I just told Alan that I had a dream last night about Ray Charles driving me around in an SUV.....

As I washed my clothes in our bathroom basin I had a realization.... that the difficult things that he had to say last night, were not really about the fact that I knew a lot. That in itself is not a problem and discussing it in those terms gave me a convenient place to hide.

As I woke up this morning, and as I wrung each article of clothing dry, I was aware of something deep and wrong within me. Something old that I could feel as a clenching in the pit of my belly. And that if I was really honest with myself I could tell that it was something Biblical.... outside I could hear Muslim man praying in song.... it was something akin to pride... arrogance ... I hear a bird singing in the tree outside our balcony as I write this.... and that, beneath the pridefullness that felt like a stain, I could feel an old anger.... and that it was THESE THINGS that I needed to deal with before I could be free.

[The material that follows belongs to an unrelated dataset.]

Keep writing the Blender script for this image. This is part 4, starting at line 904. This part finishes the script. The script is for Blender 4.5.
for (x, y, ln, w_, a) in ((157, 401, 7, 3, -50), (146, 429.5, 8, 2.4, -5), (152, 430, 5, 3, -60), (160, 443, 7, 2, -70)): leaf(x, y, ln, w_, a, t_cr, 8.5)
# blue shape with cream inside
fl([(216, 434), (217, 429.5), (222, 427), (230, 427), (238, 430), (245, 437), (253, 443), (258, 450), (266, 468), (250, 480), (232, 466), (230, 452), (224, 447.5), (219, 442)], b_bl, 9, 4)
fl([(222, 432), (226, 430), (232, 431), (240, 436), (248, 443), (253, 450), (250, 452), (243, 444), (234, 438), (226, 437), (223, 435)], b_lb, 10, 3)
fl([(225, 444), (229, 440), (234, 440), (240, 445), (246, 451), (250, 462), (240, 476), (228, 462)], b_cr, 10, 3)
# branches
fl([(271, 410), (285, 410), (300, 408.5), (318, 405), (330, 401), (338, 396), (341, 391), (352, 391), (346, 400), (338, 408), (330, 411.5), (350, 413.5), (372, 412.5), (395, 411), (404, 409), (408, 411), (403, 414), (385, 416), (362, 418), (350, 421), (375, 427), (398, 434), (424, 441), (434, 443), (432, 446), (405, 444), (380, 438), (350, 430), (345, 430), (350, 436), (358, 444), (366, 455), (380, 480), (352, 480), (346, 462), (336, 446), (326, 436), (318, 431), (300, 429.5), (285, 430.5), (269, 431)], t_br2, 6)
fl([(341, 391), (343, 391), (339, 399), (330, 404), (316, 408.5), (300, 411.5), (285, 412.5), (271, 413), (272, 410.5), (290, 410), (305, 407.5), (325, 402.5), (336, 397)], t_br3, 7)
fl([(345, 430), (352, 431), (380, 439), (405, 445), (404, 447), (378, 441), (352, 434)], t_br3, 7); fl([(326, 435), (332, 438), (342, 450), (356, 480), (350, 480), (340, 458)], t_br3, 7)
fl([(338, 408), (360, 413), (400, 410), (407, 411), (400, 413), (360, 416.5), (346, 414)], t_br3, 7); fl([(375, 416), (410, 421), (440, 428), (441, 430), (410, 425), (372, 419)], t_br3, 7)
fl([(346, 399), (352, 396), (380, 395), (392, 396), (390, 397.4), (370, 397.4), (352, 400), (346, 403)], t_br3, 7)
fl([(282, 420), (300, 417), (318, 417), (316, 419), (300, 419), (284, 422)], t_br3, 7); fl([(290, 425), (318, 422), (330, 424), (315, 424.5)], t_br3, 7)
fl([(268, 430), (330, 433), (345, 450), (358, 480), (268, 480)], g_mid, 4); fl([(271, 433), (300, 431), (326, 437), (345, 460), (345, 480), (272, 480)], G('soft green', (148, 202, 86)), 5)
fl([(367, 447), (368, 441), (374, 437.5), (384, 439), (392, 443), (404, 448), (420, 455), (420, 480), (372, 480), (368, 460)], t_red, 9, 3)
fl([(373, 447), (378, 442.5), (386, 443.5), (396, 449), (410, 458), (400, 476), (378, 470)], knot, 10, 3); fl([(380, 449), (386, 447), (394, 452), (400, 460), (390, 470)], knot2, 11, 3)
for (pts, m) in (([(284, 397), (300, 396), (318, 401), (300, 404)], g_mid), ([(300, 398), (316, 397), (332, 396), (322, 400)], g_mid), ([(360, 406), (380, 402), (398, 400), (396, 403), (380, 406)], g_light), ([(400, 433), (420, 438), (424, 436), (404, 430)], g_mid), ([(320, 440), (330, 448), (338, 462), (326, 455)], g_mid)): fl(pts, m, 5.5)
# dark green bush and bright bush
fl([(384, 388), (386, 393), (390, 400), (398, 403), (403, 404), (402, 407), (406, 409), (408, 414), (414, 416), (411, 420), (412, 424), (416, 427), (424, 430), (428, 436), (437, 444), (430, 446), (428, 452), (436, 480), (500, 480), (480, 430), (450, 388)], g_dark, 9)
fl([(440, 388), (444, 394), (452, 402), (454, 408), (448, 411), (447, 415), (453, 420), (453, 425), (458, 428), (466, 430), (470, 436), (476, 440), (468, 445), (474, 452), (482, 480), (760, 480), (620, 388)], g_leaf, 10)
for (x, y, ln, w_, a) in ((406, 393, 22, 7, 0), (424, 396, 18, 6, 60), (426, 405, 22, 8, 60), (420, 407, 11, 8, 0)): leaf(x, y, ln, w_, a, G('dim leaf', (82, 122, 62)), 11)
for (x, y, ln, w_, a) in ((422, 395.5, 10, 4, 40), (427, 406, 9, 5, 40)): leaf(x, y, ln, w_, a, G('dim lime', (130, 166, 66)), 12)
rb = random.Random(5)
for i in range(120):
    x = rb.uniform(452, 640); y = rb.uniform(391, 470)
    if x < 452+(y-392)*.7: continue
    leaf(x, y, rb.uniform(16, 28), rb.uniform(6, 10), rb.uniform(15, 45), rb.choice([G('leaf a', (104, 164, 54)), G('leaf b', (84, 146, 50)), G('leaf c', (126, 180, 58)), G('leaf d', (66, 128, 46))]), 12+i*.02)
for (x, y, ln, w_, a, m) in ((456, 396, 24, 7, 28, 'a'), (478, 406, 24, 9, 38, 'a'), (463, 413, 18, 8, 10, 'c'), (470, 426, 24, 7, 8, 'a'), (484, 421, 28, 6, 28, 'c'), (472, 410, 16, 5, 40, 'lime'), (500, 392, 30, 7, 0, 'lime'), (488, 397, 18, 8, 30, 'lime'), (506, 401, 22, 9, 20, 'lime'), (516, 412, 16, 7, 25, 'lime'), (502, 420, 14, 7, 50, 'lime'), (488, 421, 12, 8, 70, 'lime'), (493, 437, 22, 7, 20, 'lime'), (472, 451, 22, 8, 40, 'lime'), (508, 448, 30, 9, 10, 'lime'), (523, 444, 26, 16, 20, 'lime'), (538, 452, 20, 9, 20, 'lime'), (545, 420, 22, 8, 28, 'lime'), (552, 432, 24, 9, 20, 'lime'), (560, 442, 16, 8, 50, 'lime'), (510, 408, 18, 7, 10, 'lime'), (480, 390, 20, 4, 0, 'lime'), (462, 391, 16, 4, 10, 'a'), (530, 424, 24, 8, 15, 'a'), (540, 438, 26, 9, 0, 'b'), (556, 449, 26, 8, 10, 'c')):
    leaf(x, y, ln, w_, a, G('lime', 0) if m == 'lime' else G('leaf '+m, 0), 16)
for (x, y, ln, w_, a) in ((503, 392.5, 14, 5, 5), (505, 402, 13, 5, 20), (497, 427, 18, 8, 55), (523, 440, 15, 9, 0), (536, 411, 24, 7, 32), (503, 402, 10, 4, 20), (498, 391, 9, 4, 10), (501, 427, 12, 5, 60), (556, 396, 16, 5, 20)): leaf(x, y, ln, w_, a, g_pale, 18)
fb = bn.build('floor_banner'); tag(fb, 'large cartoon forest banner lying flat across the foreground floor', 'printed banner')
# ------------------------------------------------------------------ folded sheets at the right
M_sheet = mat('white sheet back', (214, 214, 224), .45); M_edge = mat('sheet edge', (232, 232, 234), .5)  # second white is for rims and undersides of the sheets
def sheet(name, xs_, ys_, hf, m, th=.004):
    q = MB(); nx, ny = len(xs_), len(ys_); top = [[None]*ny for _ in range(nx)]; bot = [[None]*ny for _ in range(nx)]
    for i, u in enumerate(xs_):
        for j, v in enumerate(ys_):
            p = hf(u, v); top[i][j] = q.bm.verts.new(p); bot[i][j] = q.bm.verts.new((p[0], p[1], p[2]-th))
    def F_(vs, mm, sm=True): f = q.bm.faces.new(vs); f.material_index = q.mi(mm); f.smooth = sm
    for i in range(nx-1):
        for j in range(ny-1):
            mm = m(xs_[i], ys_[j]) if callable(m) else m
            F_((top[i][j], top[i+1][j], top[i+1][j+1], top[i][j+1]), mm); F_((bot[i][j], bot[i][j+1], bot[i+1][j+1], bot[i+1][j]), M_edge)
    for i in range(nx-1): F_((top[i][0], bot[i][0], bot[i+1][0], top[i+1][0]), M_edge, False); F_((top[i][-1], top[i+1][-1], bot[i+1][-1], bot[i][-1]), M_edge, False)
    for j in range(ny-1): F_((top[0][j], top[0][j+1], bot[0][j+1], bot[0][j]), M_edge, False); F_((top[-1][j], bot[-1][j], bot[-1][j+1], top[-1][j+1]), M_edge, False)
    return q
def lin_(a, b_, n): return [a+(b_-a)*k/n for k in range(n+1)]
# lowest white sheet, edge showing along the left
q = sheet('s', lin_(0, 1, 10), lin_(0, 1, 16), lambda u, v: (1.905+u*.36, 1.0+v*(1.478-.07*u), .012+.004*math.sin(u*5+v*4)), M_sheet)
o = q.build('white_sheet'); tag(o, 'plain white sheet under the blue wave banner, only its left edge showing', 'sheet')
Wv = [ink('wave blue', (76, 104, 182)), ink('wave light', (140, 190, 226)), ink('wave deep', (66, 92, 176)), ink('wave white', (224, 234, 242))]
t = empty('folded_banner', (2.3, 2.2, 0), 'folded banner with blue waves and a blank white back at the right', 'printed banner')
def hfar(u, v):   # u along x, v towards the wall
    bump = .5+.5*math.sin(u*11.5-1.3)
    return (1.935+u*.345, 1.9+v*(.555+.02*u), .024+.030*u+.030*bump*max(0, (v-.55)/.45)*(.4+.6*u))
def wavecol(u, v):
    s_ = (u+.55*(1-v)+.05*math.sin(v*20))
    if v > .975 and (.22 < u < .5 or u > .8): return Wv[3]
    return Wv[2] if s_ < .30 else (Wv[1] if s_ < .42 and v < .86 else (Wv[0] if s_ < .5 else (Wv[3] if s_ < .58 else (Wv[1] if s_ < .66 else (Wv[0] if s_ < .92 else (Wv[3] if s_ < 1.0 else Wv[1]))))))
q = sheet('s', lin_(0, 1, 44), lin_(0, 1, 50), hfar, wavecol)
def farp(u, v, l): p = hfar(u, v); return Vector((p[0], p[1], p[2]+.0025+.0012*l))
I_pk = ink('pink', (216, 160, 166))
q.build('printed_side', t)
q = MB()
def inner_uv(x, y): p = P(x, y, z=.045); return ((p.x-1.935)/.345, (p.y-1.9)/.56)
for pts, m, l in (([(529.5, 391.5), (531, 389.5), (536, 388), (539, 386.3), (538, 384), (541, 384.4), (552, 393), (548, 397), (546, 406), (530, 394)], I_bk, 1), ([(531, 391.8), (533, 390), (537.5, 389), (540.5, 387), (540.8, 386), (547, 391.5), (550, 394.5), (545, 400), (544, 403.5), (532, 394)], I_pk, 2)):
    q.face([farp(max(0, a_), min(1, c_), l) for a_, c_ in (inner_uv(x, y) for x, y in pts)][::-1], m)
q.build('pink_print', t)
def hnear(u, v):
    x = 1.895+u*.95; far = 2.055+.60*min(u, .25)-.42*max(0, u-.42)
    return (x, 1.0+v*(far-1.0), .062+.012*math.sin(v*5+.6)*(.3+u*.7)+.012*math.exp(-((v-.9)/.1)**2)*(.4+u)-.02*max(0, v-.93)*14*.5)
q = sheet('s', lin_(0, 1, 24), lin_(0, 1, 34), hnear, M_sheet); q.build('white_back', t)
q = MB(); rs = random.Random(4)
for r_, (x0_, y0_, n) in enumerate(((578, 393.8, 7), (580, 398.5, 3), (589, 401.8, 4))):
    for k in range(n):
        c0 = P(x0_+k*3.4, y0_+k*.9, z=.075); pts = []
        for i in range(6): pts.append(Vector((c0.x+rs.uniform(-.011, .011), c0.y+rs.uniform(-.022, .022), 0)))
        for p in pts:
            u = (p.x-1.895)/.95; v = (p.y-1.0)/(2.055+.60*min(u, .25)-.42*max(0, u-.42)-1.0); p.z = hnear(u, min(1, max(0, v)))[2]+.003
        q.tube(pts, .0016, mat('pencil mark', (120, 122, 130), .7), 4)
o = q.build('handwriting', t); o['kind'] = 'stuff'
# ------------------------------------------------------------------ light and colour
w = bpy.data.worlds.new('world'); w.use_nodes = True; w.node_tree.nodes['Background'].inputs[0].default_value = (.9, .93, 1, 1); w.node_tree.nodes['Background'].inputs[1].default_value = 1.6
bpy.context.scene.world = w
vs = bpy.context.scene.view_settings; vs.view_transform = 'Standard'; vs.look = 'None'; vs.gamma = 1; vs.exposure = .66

And that the only way I could feel to move forward was to breathe down into that place in my belly and release something... open something, and that this action produced something like a sigh or a moan that he may have been hearing from the bathroom as I washed my clothes.

Saying this as he kneeled near me, looking for a banana for breakfast, I looked openly into his eyes, and stayed there..... and then I reached out to hold his hand and he held mine.... and then tears filled my eyes and he glanced over to Alioune who was sitting on the bed between us and noticed that his eyes were filling at the same time.....and we hugged... and I sighed deeply.....

And I knew that this releasing, this moaning... had something to do with a surrender to something much larger than myself...... AFRICA.